I got my gear and moved out. I was the only one left in my fire team so I found a spot that offered good concealment and a good field of fire and dug in. I just finished my foxhole when Capt. Cregan found me again.  

He said he wanted me to move in with Cannon and Shepherd.  They were down a guy. Fine with me, so I headed across and uphill to their location. It was close to where we had the wounded holed up. We decided on watches as night fell. We were in a pretty secure spot. Anyone approaching from below would have to cover a 100 yards with no cover.
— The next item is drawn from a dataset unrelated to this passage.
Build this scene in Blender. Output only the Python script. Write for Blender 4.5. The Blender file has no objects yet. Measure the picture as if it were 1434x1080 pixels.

Not likely to happen, but you still keep watch.

 

When it was dark we moved a few yards and joined the guys waiting for morning Medevac. We shared cigarettes, water, C rations. Whatever we had. We all clustered together and talked quietly for hours. We were all spent but nobody seemed to want to go to sleep. We were very comfortable just being together. Finally conversation petered out and we got some rest.

 

That ended, what to this point, was the worst day of my life.

 

But Margo wasn't quite through with us yet. Tomorrow we'd face more challenges.